Exponential Distribution Calculator
Find exponential distribution probabilities, CDF, PDF, mean, and median for any rate parameter and value x.
📉 What is the Exponential Distribution?
The exponential distribution is a continuous probability distribution that models the time between events in a Poisson process: a process where events occur independently at a constant average rate lambda. If you know that on average 3 customers arrive per hour at a coffee shop, the waiting time until the next customer follows an exponential distribution with lambda = 3. The distribution is fully specified by a single parameter, the rate lambda (events per unit time), and it is defined for all non-negative real values x.
The exponential distribution appears throughout applied probability, reliability engineering, queueing theory, and survival analysis. Specific real-world examples include: the time between radioactive decays (where lambda is the decay constant), the service time of a call-center agent (when service rates are approximately constant), the lifetime of electronic components that fail at a constant hazard rate (exponential failure model), the time between arrivals at an emergency room, and the distance between potholes on a road if potholes occur at a constant average density.
One of the most important properties of the exponential distribution is that it is the only continuous memoryless distribution. Memorylessness means that the probability of waiting at least t more time units is independent of how long you have already been waiting. This makes the exponential distribution a natural model whenever the process has no "aging" or "wear" component: a machine does not become more likely to fail just because it has been running longer. When aging or wear is present, the Weibull distribution is a more appropriate model.

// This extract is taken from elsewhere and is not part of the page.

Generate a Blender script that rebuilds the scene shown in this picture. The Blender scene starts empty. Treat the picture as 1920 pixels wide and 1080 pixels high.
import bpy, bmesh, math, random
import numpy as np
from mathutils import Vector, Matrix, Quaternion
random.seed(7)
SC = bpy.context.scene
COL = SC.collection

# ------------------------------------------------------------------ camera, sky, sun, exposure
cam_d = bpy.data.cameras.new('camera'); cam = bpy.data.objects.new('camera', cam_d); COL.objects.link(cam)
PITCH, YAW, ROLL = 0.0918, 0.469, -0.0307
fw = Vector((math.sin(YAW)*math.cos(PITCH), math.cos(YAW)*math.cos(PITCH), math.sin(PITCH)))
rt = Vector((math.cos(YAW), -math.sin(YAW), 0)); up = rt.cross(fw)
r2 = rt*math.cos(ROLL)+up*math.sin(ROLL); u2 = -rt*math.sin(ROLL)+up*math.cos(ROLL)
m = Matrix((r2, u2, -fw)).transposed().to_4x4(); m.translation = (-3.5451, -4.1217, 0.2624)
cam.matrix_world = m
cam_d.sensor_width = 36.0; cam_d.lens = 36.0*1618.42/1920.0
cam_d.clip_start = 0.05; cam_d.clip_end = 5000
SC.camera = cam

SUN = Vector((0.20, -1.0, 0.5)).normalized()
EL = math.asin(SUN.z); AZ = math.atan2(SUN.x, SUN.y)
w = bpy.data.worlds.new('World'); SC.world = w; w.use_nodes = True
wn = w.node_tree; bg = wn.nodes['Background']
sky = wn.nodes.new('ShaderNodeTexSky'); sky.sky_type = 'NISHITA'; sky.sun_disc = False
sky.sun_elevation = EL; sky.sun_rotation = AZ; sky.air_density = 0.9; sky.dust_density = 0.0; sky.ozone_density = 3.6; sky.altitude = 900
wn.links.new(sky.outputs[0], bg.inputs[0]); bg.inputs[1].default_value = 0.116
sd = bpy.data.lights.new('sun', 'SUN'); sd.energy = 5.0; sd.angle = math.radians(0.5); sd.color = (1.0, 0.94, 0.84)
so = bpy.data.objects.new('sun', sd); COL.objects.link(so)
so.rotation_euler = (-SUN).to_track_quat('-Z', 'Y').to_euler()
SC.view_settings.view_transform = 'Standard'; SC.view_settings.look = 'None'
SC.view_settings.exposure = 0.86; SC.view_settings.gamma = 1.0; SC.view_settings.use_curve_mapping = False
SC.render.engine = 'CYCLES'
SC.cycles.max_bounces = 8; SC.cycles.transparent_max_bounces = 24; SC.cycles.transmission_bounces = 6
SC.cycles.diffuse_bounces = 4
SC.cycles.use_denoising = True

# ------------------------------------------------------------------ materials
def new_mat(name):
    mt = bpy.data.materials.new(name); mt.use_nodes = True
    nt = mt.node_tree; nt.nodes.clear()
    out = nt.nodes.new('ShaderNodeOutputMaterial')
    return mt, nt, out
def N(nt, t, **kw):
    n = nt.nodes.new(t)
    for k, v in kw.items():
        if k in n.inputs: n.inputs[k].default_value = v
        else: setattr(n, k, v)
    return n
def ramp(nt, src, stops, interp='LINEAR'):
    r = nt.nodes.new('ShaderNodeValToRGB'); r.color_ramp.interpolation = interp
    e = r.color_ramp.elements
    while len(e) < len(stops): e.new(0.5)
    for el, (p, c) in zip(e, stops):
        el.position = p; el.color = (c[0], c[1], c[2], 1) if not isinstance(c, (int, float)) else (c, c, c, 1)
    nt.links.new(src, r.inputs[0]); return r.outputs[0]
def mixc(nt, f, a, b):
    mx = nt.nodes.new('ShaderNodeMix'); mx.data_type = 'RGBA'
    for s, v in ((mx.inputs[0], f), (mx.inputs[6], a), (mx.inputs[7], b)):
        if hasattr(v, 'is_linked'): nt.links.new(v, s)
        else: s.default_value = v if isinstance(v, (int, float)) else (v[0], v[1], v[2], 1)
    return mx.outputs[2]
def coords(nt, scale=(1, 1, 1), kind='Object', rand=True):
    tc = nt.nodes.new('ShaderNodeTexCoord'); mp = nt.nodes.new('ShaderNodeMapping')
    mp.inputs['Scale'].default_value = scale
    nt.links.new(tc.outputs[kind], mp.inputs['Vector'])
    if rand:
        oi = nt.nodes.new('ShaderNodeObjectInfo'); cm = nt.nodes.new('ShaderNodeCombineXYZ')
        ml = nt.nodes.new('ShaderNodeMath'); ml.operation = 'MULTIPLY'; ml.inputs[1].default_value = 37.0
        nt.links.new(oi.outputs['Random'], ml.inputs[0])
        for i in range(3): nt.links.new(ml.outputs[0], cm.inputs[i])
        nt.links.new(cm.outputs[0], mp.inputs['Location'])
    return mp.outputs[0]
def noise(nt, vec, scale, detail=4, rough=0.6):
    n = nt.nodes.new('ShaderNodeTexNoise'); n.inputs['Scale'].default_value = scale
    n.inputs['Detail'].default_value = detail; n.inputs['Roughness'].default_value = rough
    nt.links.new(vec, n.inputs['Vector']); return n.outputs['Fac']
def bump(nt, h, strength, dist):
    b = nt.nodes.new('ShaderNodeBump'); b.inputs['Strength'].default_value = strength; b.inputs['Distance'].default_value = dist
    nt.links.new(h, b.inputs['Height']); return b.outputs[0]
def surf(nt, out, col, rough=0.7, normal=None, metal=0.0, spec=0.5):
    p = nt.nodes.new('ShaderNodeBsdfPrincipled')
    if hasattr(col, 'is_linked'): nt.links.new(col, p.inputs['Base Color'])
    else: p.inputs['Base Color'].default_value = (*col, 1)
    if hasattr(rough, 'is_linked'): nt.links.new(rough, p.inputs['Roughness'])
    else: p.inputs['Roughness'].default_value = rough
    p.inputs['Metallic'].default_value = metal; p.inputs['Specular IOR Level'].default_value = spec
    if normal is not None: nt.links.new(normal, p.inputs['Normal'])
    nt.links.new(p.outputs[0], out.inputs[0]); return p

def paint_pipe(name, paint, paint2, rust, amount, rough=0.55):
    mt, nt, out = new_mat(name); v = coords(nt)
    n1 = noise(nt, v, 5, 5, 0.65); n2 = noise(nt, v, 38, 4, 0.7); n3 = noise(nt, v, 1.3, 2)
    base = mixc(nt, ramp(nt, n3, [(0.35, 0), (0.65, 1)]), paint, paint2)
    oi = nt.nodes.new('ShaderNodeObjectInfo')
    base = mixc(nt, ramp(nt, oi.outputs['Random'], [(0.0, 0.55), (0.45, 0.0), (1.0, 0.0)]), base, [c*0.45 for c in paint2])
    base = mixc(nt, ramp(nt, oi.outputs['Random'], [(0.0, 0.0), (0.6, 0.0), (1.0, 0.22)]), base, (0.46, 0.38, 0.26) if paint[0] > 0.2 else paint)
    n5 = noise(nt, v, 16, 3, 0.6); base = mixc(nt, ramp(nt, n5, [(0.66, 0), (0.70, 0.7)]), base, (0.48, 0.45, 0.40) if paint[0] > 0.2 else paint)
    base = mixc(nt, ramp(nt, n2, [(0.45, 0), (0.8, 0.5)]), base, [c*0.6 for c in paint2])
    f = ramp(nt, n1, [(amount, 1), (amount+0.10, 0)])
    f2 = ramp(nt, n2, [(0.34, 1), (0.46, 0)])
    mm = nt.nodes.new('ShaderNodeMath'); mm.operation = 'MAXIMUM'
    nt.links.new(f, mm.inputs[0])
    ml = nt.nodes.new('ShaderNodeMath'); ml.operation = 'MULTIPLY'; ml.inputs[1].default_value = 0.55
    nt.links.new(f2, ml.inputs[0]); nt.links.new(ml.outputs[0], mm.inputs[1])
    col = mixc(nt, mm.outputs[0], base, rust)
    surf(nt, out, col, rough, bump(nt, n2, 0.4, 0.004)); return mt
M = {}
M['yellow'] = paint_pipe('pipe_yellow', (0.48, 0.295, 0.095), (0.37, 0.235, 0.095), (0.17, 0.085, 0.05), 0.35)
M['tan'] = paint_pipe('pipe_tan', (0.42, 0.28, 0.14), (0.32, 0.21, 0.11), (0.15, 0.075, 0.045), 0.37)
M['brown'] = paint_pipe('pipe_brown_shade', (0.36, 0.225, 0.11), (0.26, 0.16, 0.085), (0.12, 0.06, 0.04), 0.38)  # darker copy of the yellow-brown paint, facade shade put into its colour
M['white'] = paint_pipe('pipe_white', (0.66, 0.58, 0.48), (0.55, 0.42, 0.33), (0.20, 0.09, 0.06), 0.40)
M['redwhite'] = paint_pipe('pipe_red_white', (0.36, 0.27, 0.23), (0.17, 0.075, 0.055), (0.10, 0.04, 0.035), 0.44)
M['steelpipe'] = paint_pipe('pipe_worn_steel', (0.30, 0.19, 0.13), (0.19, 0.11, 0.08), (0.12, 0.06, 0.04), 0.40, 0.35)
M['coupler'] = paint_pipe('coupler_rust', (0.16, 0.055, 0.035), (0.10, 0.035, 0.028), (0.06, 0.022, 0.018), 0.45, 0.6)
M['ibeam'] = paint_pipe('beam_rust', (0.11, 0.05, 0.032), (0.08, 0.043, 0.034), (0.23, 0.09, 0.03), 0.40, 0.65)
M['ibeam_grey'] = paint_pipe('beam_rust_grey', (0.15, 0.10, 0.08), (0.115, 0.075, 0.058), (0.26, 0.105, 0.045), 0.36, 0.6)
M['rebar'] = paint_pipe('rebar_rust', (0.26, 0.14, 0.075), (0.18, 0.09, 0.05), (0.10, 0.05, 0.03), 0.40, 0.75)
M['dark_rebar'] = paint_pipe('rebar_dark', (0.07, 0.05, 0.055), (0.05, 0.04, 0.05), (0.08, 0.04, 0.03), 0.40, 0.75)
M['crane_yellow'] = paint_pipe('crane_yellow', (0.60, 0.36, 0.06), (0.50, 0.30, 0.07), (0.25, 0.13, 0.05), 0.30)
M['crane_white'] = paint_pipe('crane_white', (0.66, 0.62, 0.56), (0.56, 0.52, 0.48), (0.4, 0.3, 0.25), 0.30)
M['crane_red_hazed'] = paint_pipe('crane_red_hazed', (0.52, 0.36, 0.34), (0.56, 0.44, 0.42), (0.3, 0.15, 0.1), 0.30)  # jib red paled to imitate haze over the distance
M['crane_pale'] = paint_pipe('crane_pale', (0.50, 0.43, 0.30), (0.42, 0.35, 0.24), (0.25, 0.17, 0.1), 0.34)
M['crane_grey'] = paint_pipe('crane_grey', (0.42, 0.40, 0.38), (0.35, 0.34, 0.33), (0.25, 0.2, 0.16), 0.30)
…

The relationship between the exponential distribution and the Poisson distribution is fundamental. If the number of events in a time interval follows a Poisson distribution with mean lambda times t, then the waiting time until the first event follows an exponential distribution with rate lambda. This duality lets you switch between counting events (Poisson) and timing events (exponential) depending on which question you are asking about the same underlying process.